Tatarnik
La Chaufferie
Strasbourg
As part of Slavs and Tatars' workshop

In these uncertain times, speculation is a dirty word, especially in French where it conjures up financial conjecture, flipping assets and the like. But as we witness the crumbling of an existing order, unable yet grasp the birth of a new one, perhaps guessing–the hypothesizing of possible other worlds–is all we are left with. For Slavs and Tatars’ workshop SEE-MORE-ق at HEAR, Ke-Tang Lee’s drawings of canines unsettle the usual source of affection one associated with domestic animals in the internet era. Shamil Shaaev’s delicately painted thistles stand as a symbol of seduction and resistance: called татарник (Tatarnik) in Russian, from the ethnic group centuries of Russian history has associated with oriental tropes of savagery and barbarism.

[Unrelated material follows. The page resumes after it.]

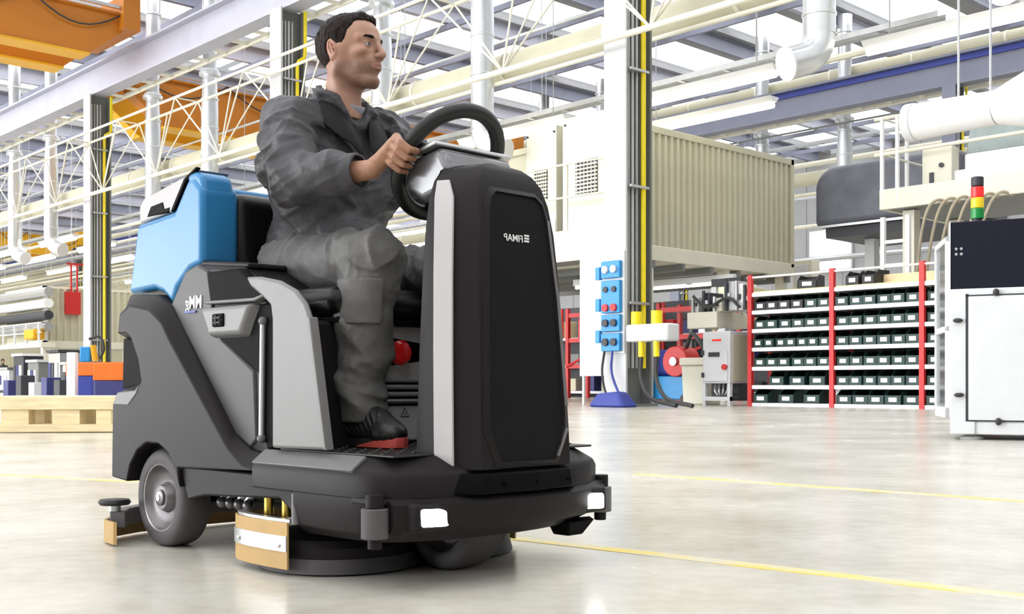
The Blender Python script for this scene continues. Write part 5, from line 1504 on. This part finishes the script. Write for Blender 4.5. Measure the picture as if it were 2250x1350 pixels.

Tamara Dolidze’s large-format exercise books of Georgian language re-engage with notions of acquisition and loss any language embodies, much like Lee’s Why Can’t I Write Better calligraphies in Chinese. Bahar Avunca explores Turkic carpet motifs as a system of signs and language without words while Paul Babo’s photo and video work about abandoned architecture–from stone quarries to ex-Yugoslav monuments–suggests a form of pilgrimage to the anthropomorphic follies of extraction.